» **ENTRIES PROVIDED**:
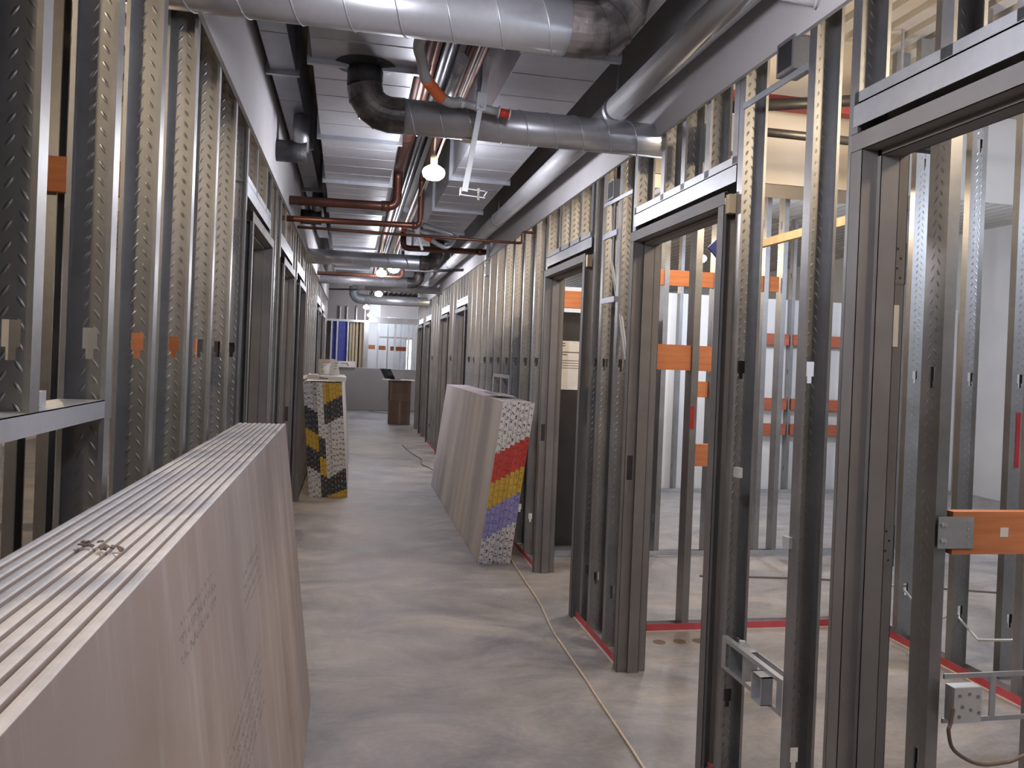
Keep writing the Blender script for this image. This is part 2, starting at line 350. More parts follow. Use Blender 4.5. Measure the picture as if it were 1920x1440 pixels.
# ------------------------------------------------------------------ steel studs
_sm = {}
def stud_mesh(z0, z1, mat='stud'):
    k = (round(z0,3), round(z1,3), mat)
    if k in _sm: return _sm[k]
    b = MB(); W, D, T = 0.092, 0.041, 0.0016
    b.box(0, T, 0, D, z0, z1); b.box(W-T, W, 0, D, z0, z1)              # flanges
    b.box(T, 0.010, 0, T, z0, z1); b.box(W-0.010, W-T, 0, T, z0, z1)    # lips
    zc = z0
    for h in (0.30, 1.52, 2.74):
        if h-0.07 < z0+0.02 or h+0.05 > z1-0.02: continue
        b.box(T, W-T, D-T, D, zc, h-0.034)
        b.box(T, 0.038, D-T, D, h-0.034, h-0.012); b.box(0.054, W-T, D-T, D, h-0.034, h-0.012)   # narrow foot of the keyhole
        b.box(T, 0.031, D-T, D, h-0.012, h+0.034); b.box(0.061, W-T, D-T, D, h-0.012, h+0.034)
        zc = h+0.034
    b.box(T, W-T, D-T, D, zc, z1)
    _sm[k] = b.mesh('stud', M[mat]); return _sm[k]
TOP = 3.46
def stud(parent, x, y, z0=0.003, z1=TOP, rot=0.0):
    return link_copy('stud', stud_mesh(z0, z1), parent, (x, y, 0), (0,0,rot))
def track(parent, x0, x1, y0, y1, z, up=True, along='y', name='track'):
    b = MB(); t = 0.0016; h = 0.032 if up else -0.06
    za, zb = sorted((z, z+(t if up else -t))); zc, zd = sorted((z, z+h))
    b.box(x0, x1, y0, y1, za, zb)
    if along == 'y': b.box(x0, x0+t, y0, y1, zc, zd); b.box(x1-t, x1, y0, y1, zc, zd)
    else: b.box(x0, x1, y0, y0+t, zc, zd); b.box(x0, x1, y1-t, y1, zc, zd)
    return b.build(name, M['galv'], parent)
def header(parent, x0, x1, y0, y1, zb):     # box header: a flat lower channel with legs down and a lighter channel on top
    b = MB(); t = 0.0016
    b.box(x0-0.002, x1+0.002, y0, y1, zb+0.062, zb+0.064); b.box(x0-0.002, x0, y0, y1, zb, zb+0.064); b.box(x1, x1+0.002, y0, y1, zb, zb+0.064)
    b.build('header_track', M['galv'], parent)
    b = MB(); b.box(x0, x1, y0, y1, zb+0.066, zb+0.068); b.box(x0, x0+t, y0, y1, zb+0.066, zb+0.098); b.box(x1-t, x1, y0, y1, zb+0.066, zb+0.098)
    b.build('sill_track', M['galv'], parent)

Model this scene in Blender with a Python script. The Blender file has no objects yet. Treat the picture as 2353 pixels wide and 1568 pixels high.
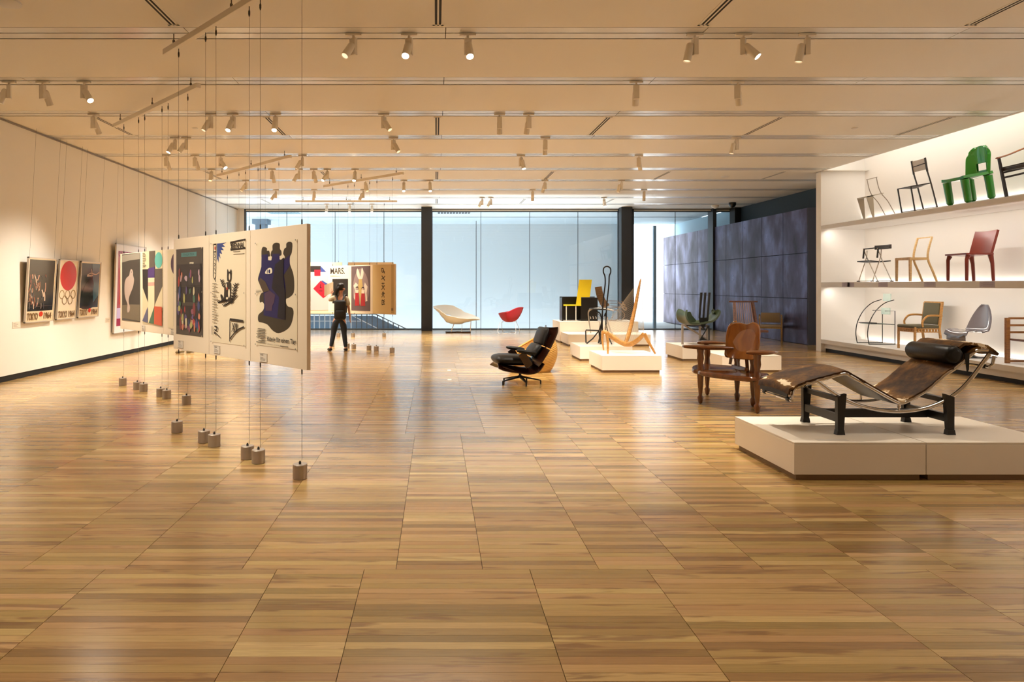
import bpy, bmesh, math, random
from mathutils import Vector, Matrix, noise

C = bpy.context.scene.collection
PI = math.pi
F, VX, VY, EYE = 1569.0, 1002.0, 656.0, 1.52          # focal length in pixels, vanishing point, eye height
RM_L, RM_R, GLASS, CEIL = -6.80, 8.82, 23.4, 4.14

# ------------------------------------------------------------------ camera, world, light, exposure
cam = bpy.data.cameras.new('camera'); camo = bpy.data.objects.new('camera', cam); C.objects.link(camo)
camo.location = (0, 0, EYE); camo.rotation_euler = (PI/2, 0, 0)
cam.sensor_width = 36.0; cam.sensor_fit = 'HORIZONTAL'; cam.lens = 36.0*F/2353.0
cam.shift_x = (1176.5-VX)/2353.0; cam.shift_y = -(784.0-VY)/2353.0
cam.clip_start = 0.05; cam.clip_end = 300
bpy.context.scene.camera = camo
vs = bpy.context.scene.view_settings
vs.view_transform = 'Standard'; vs.look = 'None'; vs.gamma = 1.0; vs.use_curve_mapping = False
vs.exposure = 0.0

world = bpy.data.worlds.new('sky'); bpy.context.scene.world = world; world.use_nodes = True
bg = world.node_tree.nodes['Background']
bg.inputs[0].default_value = (0.84, 0.92, 1.0, 1); bg.inputs[1].default_value = 5.0

WARM = (1.0, 0.92, 0.79)
def area(name, loc, size, rot, power, col):
    l = bpy.data.lights.new(name, 'AREA'); l.shape = 'RECTANGLE'; l.size, l.size_y = size
    l.energy = power; l.color = col
    o = bpy.data.objects.new(name, l); C.objects.link(o); o.location = loc; o.rotation_euler = rot
    return o
# daylight that rises from the lower level of the atrium behind the glass
area('daylight_lower_level', (-4.0, 26.6, -4.6), (20, 3.6), (PI, 0, 0), 1600, (0.88, 0.94, 1.0))
area('daylight_sunlit_paving', (-3.0, 28.0, -5.0), (19, 0.5), (PI+0.66, 0, 0), 430, (0.84, 0.93, 1.0)).data.spread = math.radians(42)
# strip lights hidden behind the lip of the lit niche (ceiling) and behind each shelf
NICHE = (1.0, 0.93, 0.84)
area('niche_top_strip', (9.05, 8.7, 4.70), (0.2, 13.6), (0, -0.5, 0), 64, NICHE).data.shape = 'RECTANGLE'
for zz in (0.24, 1.55, 3.00):
    area('shelf_strip', (9.83, 8.6, zz), (0.03, 14.0), (PI, 0, 0), 26, NICHE)
for zz in (1.472, 2.797):
    area('shelf_front_strip', (8.98, 8.6, zz), (0.04, 14.0), (0, -0.35, 0), 90, NICHE)

SPOT_POWER = 485
def spot(name, loc, rot, power, size=1.25, blend=0.9, col=WARM, parent=None):
    l = bpy.data.lights.new(name, 'SPOT'); l.energy = power; l.color = col
    l.spot_size = size; l.spot_blend = blend; l.shadow_soft_size = 0.03
    o = bpy.data.objects.new(name, l); C.objects.link(o); o.location = loc; o.rotation_euler = rot
    o.parent = parent
    return o
# the lamps of the part of the room behind the camera and overhead, outside the frame
for x in (-5.0, -1.8, 1.6, 4.8, 7.6):
    for y, k_ in ((4.6, .75), (1.6, .55), (-1.6, .7), (-4.6, .8)):
        spot('room_lamp', (x, y, 4.0), (0, 0, 0), SPOT_POWER*.5*k_, 1.7, 1.0).data.shadow_soft_size = .6

for (x, y), (tx, ty), pw in (((-3.6, 3.4), (-1.6, 5.9), .9), ((-4.6, 4.6), (-2.4, 6.6), .9), ((-6.0, 6.6), (-3.7, 9.3), .8)):
    d_ = Vector((tx-x, ty-y, 1.4-4.0)); spot('board_lamp', (x, y, 4.0), d_.to_track_quat('-Z', 'Y').to_euler(), SPOT_POWER*pw, .9, 1.0)

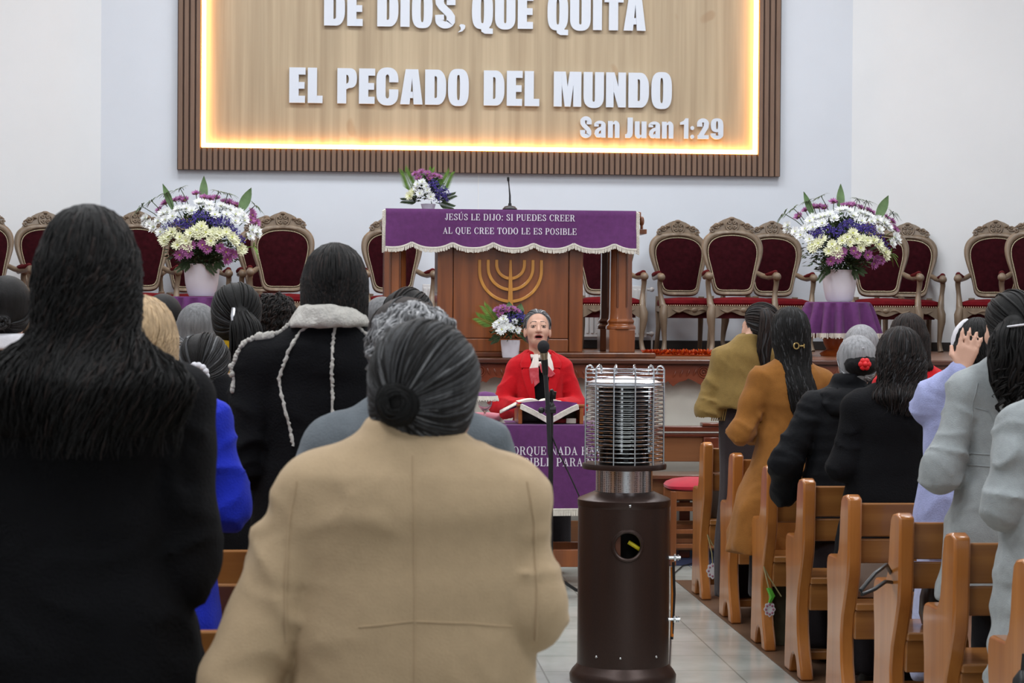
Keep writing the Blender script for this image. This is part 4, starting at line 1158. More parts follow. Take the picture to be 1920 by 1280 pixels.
# wire cage
cg = bpy.data.objects.new('cage', None); 
b = MB(); rc = hr(150)
ringz = [hz(862) + (hz(700) - hz(862)) * i / 20 for i in range(21)] + [hz(693)]
for z in ringz:
    b.tube([(rc * math.cos(2 * PI * i / 64), rc * math.sin(2 * PI * i / 64), z) for i in range(65)], .0024, 5, caps=False)
for a in range(12):
    an = 2 * PI * a / 12 + .13; c, s_ = math.cos(an), math.sin(an)
    pts = [((rc + .003) * c, (rc + .003) * s_, hz(868)), ((rc + .003) * c, (rc + .003) * s_, hz(694))]
    for i in range(1, 9):
        w = i / 8 * PI * 1.25; q = rc + .003 - .016 * (1 - math.cos(w)); pts.append((q * c, q * s_, hz(694) + .02 * math.sin(w)))
    b.tube(pts, .0032, 6)
b.build('wire_cage', m_wire, ht)
bpy.data.objects.remove(cg)
# thin cable on the floor by the heater
b = MB(); pts = [(HX + R0 + .02, HY + .1, .006)] + [tuple(W(px, py, 6200 / (py - 592))) for px, py in ((1262, 1082), (1280, 1066), (1300, 1061), (1315, 1062))]
pts = [(p_[0], p_[1], .007) for p_ in pts]; b.tube(pts, .004, 6)
tag(b.build('cable', m_black), 'thin black cable on the floor between heater and first pew', 'cable')

# ------------------------------------------------------------------ communion table, lectern box, goblet, microphone
TY = 12.0
tx0, tx1 = W(868, 800, TY).x, W(1214, 800, TY).x; tcx = (tx0 + tx1) / 2; TZ = W(1040, 797, TY).z
tt = thing("communion_table", "wooden table hidden under a purple cloth in front of the stage", "table", (tcx, TY + .29, 0))
hw = (tx1 - tx0) / 2
b = MB(); b.box(-hw + .02, hw - .02, -.25, .25, TZ - .045, TZ - .006); b.build('table_top', m_pul, tt, bevel=.004)
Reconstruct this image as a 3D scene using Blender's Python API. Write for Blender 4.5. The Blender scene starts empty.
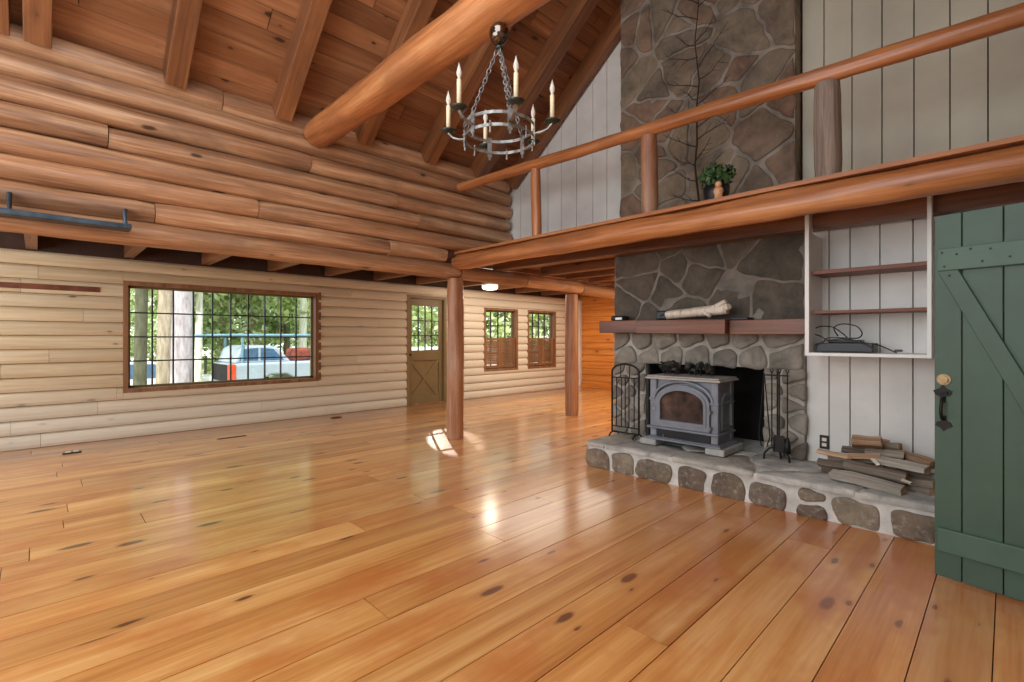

» **PROBLEM DETAILS**: Copy the part that starts at the line with "Model this scene" and finishes at the line with "bg.inputs[0].default_value = (0.84, 0.92, 1.0, 1);", both included, and nothing more. Pictures are left out.

» **WRITTEN REPLY**:
Model this scene in Blender with a Python script. The Blender file has no objects yet. Treat the picture as 2353 pixels wide and 1568 pixels high.
import bpy, bmesh, math, random
from mathutils import Vector, Matrix, noise

C = bpy.context.scene.collection
PI = math.pi
F, VX, VY, EYE = 1569.0, 1002.0, 656.0, 1.52          # focal length in pixels, vanishing point, eye height
RM_L, RM_R, GLASS, CEIL = -6.80, 8.82, 23.4, 4.14

# ------------------------------------------------------------------ camera, world, light, exposure
cam = bpy.data.cameras.new('camera'); camo = bpy.data.objects.new('camera', cam); C.objects.link(camo)
camo.location = (0, 0, EYE); camo.rotation_euler = (PI/2, 0, 0)
cam.sensor_width = 36.0; cam.sensor_fit = 'HORIZONTAL'; cam.lens = 36.0*F/2353.0
cam.shift_x = (1176.5-VX)/2353.0; cam.shift_y = -(784.0-VY)/2353.0
cam.clip_start = 0.05; cam.clip_end = 300
bpy.context.scene.camera = camo
vs = bpy.context.scene.view_settings
vs.view_transform = 'Standard'; vs.look = 'None'; vs.gamma = 1.0; vs.use_curve_mapping = False
vs.exposure = 0.0

world = bpy.data.worlds.new('sky'); bpy.context.scene.world = world; world.use_nodes = True
bg = world.node_tree.nodes['Background']
bg.inputs[0].default_value = (0.84, 0.92, 1.0, 1); bg.inputs[1].default_value = 5.0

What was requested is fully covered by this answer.